The digital age and current media economy are having a significant impact on the working patterns and financial circumstances of photographers and photojournalists.

This is according to a new research report, The State of News Photography 2018, authored by myself and Camilla Barnett and published by the World Press Photo Foundation in Amsterdam today.

Among the stand-out results, we found a significant decline in the number of photographers working full-time in photography from 74% of respondents in the first survey in 2015 to 59% in 2018.

The report is based on four years of surveys with photographers entering the World Press Photo Foundation’s annual photo contest. The data has been analyzed by a team at the University of Stirling in Scotland, one of the UK’s highest ranked journalism departments.

Over the four years of our research, more than 5,000 photographers from over 100 countries and territories participated in the surveys that form the basis of our study.

We found that more photographers are working as stringers and a greater proportion, close to 40%, admit their financial circumstances are “difficult” or “very difficult”.

In an age where nearly everybody has a camera in their smartphones, in which copyright is often not respected, and in which traditional media organizations have been struggling to survive, it seems photographers are finding it increasingly difficult to make a living.

Photographers are having to be more flexible, engaging in different kinds of work from teaching and exhibitions to portraiture and crowdfunding.

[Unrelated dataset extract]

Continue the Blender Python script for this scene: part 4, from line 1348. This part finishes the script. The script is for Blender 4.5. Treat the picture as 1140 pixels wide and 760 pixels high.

Respondents in the survey said they were increasingly being required to shoot video even though they far preferred stills photography. Almost 40% of the photographers who participated in the research were required to take video as part of their work. They were also more likely to be part of a multi-media team.

The unauthorized use of work continues to be a problem in the sector, with almost two-thirds of respondents in this year’s survey indicating their work had been used without permission.

The study has had a special focus on gender and ethnicity over the last two years and the results show the photography business has significant distortions in both areas. Over 80% are men, and about two-thirds are aged between 30 and 49 years old. In this year’s cohort, 51% of our respondents classified themselves as Caucasian/White. The next largest groups were Asian (19%) and Latin American (10%). Only 1% of participating photographers identify themselves as Black.

The participants in the study are photographers who have entered the World Press Photo annual contests, so we can’t say these results represent all photographers. However, with more than 5,000 respondents from across the world participating, these results are likely to be felt by many photographers today.

The visual image is a critical element of the online world and there will always be demand for quality visual storytelling. But the digital era has created new challenges for photographers and it’s important we understand how these challenges affect them and their work.

The picture is not all bleak, however. Despite all the challenges and difficulties, the research shows that photographers continue to enjoy their work, with the overwhelming majority (over 62%) either happy or very happy and feeling valued and creative.